Former South African President Nelson Mandela poses with his grandchildren at his home in Qunu, South Africa, July 18, 2008.
Themba Hadebe-Pool/AP Photo
ByBYRON PITTS, CHRIS KILMER, TOM BERMAN and LAUREN EFFRON
December 06, 2013, 5:31 PM

Dec. 6, 2013— -- Nelson Mandela is revered as an anti-apartheid hero, a man who fought to bring a fractured nation together peacefully and went on to became an elder statesman to global leaders, so it's easy to forget that Mandela was also a man with a family and a private life.

Mandela's life began humbly in a small village located in the South African territory known as the Transkei. Richard Stengel, who worked with the former South African president on his autobiography, talked about Mandela's life.

"It's hard to imagine nowadays what it was like to grow up the way he did," Stengel said. "That wasn't 1918 by Western standards, that was 1760 by Western standards. ... No electricity.
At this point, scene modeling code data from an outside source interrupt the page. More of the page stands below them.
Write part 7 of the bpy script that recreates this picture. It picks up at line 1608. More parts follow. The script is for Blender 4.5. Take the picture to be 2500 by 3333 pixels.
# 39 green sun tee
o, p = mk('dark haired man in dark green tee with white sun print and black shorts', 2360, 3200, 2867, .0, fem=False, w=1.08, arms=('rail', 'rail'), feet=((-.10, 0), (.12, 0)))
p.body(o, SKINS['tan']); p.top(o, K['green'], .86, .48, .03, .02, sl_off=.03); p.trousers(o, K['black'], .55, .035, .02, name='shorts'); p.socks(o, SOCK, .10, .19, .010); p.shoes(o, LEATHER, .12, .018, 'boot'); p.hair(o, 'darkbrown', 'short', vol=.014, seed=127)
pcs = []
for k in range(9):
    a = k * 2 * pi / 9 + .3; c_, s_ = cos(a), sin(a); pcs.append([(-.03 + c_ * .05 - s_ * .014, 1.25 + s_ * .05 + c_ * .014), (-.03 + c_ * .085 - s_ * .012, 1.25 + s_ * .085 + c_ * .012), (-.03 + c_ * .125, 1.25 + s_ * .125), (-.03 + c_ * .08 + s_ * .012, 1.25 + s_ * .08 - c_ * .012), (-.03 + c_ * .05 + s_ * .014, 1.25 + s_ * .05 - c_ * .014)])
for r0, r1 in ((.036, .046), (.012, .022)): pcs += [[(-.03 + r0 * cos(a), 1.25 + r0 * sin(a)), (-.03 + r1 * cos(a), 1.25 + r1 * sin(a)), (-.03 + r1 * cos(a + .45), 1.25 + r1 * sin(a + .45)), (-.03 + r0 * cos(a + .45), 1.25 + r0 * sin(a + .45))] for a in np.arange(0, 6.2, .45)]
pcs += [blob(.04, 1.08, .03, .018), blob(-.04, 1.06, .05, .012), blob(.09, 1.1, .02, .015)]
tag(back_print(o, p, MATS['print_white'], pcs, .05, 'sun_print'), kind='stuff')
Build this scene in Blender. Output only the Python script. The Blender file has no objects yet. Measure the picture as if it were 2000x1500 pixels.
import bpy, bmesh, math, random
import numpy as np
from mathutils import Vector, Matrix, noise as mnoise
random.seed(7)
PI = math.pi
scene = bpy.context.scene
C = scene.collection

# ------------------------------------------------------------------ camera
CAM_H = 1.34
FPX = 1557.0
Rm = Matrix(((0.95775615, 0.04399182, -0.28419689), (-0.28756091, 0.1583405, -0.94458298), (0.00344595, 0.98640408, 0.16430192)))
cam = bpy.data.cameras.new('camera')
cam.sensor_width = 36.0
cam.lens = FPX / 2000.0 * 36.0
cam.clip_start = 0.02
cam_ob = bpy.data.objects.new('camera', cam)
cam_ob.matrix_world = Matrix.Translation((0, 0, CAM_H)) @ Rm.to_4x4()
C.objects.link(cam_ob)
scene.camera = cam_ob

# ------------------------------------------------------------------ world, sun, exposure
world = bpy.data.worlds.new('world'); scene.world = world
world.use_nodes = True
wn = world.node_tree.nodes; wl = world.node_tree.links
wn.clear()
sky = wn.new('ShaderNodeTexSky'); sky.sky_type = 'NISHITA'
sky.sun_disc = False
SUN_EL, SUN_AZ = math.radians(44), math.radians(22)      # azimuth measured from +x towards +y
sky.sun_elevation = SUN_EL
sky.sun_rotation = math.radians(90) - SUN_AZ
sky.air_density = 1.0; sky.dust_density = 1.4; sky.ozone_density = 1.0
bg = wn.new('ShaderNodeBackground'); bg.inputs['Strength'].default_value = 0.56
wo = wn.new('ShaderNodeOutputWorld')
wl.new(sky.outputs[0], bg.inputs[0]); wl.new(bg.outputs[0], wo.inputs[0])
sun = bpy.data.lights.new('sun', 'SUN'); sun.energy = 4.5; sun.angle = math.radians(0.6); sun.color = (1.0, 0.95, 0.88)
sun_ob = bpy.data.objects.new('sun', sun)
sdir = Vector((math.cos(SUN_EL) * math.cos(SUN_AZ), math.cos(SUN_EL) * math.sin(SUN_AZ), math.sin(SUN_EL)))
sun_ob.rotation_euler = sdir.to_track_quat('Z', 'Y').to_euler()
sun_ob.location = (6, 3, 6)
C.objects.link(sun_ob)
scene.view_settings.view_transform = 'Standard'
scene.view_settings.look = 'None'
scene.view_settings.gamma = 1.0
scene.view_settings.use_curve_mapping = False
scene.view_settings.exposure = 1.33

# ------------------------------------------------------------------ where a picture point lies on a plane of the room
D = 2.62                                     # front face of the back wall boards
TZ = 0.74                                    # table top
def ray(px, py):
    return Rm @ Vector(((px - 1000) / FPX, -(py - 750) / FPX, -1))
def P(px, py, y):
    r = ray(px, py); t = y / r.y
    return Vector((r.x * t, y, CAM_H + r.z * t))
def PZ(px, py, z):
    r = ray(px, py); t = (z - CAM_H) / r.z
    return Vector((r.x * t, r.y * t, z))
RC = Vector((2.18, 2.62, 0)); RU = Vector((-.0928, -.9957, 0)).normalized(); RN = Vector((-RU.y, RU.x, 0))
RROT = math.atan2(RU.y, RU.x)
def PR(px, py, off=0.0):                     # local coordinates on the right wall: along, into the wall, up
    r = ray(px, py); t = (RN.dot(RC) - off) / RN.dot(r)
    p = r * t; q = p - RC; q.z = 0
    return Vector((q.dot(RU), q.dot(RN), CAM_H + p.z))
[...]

No running water."

Mandela attended boarding school and eventually college, but when his tribal father set up an arranged marriage for him, Mandela fled to Johannesburg and began a very different life.

"Mandela in the '50s, when he was a young lawyer in Johannesburg, he was really ... a man about town," Stengel said. "He drove a fancy American car ... he had a first marriage and three children."

Makaziwe Mandela, his daughter from his first marriage, remembered her father as being a "hands-on husband."

"My father would come home from work and say to her, 'Today, don't worry about cooking, washing dishes, taking care of the children. Tonight it's my turn,'" she recalled.

But as Mandela morphed into a political leader, his family became a casualty of the cause.

"All of us longed to have those moments where you can sit on the couch, maybe rest your head on your father," Makaziwe said. "We didn't have those memories."

Mandela's first marriage ended in divorce when Makaziwe was just 4 years old, but soon after he found Winnie, and fell madly in love with her. But their relationship would be tested after the authorities started looking for him. David Turnley, a Pulitzer Prize-winning photographer who spent years documenting South Africa's apartheid struggles, recalled what the Mandelas faced.

"Almost from the get go he was having to go underground," Turnley said. "They managed to make two beautiful daughters in two years before he was then arrested and put on trial and then sent to prison for life."

After Mandela was imprisoned, Winnie was not allowed to have contact with her husband for eight years, and after that, was only granted rare visits. While Mandela served his sentence, Winnie became his voice, personifying him and his movement, and becoming just as much of a target for authorities as her husband.

"He often said to me that Winnie had it tougher than he did," Stengel said. "Mandela in all his 27 years in prison spent one night in solitary confinement. Winnie spent a year in solitary confinement, all of the time having to look after their two daughters."

Nelson and Winnie Mandela's daughters are Zenani and Zindzi. While he was behind bars, Mandela was not allowed to see them.

"Prisoners were not allowed to see children under 16, and given that Winnie Mandela's children were both very little girls when he went to jail, that meant he had no contact with them," said Mandela biographer Anna Trapido.

But Makaziwe, Mandela's daughter from his first marriage, was old enough to visit her father in prison.